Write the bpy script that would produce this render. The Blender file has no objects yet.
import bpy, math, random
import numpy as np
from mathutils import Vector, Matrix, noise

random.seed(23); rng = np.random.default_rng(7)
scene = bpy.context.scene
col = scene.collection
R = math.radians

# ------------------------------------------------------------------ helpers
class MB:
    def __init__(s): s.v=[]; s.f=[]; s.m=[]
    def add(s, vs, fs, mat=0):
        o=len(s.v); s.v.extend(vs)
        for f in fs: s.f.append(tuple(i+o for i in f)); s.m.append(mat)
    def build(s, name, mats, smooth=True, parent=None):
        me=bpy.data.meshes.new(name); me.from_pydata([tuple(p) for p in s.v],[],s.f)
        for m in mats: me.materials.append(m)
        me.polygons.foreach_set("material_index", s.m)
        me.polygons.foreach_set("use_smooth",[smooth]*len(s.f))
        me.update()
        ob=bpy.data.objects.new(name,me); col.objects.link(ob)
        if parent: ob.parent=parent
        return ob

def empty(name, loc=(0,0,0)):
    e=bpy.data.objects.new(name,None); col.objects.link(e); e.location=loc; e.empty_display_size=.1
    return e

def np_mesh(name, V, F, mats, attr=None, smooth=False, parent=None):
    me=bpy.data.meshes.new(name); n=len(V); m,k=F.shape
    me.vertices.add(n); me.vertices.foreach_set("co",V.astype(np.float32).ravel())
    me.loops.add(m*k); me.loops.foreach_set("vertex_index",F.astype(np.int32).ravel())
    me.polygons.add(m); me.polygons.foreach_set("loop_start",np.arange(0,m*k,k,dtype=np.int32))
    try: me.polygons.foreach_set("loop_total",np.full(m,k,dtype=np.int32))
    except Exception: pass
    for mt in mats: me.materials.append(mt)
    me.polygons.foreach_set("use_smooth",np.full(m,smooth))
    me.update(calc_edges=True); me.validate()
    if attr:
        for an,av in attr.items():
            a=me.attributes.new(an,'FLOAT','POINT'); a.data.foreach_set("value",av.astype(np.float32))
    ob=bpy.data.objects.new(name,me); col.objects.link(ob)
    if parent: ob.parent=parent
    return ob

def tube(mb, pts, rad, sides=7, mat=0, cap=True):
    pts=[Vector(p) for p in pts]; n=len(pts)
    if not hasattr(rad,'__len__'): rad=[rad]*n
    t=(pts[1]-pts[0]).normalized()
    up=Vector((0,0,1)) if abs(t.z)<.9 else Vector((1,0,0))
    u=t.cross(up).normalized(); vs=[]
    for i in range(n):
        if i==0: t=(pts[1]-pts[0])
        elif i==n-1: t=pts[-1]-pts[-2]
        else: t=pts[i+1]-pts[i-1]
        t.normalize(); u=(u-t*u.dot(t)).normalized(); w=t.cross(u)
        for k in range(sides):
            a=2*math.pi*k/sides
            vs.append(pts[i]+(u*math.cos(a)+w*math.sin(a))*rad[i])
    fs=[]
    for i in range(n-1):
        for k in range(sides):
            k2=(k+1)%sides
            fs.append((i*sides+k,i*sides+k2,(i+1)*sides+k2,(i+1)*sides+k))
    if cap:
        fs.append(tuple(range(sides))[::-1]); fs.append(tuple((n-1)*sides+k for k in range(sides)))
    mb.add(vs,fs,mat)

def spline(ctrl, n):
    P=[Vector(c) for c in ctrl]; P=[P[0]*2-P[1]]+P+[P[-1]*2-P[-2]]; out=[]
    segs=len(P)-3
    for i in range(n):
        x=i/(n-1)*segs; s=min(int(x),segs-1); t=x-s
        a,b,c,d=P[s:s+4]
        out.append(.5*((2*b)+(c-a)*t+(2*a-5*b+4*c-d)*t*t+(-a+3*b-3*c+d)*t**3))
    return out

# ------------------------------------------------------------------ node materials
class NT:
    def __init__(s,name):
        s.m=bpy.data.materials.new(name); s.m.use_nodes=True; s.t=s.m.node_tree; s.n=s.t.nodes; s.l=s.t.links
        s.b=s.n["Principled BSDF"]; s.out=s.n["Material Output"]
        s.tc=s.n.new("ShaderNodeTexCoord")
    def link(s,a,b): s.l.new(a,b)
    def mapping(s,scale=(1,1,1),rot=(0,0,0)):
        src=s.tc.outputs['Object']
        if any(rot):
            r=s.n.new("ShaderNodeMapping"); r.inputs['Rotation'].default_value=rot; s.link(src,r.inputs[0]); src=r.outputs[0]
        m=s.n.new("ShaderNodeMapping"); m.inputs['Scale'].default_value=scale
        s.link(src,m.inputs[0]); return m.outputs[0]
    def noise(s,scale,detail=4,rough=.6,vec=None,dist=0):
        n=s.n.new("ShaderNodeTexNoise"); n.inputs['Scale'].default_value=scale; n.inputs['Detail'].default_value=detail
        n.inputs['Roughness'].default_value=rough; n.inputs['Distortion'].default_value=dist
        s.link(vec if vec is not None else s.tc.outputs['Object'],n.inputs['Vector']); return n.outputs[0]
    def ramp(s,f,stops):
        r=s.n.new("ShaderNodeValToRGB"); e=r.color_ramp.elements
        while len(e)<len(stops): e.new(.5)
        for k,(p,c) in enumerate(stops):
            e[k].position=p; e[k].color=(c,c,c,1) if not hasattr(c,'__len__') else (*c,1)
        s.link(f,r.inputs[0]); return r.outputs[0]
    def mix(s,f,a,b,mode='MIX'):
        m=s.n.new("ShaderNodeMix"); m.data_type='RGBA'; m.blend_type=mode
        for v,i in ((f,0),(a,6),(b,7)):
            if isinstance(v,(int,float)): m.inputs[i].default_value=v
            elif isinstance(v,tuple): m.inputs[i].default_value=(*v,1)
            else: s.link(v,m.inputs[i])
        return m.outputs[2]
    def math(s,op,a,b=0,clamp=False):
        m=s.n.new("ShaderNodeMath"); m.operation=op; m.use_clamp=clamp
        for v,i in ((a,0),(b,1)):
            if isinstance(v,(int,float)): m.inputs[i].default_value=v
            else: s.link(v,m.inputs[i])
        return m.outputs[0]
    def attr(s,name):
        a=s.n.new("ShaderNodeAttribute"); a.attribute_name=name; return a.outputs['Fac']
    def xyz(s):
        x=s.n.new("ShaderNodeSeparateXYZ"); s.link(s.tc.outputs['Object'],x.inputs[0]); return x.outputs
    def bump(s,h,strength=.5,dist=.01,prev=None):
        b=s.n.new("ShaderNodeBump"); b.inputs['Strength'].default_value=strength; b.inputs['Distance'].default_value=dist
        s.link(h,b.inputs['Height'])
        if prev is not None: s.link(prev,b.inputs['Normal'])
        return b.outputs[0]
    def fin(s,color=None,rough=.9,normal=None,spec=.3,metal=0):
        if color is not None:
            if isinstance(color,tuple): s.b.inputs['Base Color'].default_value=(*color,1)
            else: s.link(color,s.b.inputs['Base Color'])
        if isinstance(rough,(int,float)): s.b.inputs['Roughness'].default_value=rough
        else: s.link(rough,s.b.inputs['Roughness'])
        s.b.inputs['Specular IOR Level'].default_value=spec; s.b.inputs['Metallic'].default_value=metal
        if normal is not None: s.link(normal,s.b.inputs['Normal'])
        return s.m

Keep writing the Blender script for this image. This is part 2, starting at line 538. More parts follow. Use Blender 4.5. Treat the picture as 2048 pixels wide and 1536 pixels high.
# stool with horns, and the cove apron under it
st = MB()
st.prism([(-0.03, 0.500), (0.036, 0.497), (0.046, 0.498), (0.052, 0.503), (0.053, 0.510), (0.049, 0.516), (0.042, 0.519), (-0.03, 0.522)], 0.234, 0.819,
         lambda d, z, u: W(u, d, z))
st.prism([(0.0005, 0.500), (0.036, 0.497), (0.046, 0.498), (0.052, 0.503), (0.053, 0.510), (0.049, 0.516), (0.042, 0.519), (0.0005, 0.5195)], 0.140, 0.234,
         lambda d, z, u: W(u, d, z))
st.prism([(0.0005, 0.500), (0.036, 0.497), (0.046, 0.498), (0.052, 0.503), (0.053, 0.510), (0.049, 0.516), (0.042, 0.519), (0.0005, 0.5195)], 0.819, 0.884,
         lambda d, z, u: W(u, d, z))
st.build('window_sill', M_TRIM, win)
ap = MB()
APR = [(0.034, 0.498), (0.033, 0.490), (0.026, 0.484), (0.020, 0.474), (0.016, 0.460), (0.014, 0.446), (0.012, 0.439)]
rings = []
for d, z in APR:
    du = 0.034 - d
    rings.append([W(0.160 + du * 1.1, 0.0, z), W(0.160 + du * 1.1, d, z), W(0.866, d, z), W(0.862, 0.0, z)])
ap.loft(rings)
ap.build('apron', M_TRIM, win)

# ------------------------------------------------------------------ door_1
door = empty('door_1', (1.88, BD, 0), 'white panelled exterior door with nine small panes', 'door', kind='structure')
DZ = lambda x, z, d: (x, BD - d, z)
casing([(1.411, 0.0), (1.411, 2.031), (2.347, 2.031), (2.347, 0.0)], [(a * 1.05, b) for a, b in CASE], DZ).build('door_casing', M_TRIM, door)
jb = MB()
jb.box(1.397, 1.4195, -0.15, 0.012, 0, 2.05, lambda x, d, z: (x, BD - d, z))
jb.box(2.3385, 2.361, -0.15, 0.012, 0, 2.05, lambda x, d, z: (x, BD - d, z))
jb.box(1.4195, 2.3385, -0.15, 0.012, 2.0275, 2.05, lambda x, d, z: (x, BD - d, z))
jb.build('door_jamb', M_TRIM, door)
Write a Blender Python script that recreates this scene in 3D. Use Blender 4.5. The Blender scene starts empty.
────────
Stop after the line containing "R = math.radians": print exactly the lines from the start of the entries above up to it, that line included.

Write the bpy script that would produce this render. The Blender file has no objects yet.
import bpy, math, random
import numpy as np
from mathutils import Vector, Matrix, noise

random.seed(23); rng = np.random.default_rng(7)
scene = bpy.context.scene
col = scene.collection
R = math.radians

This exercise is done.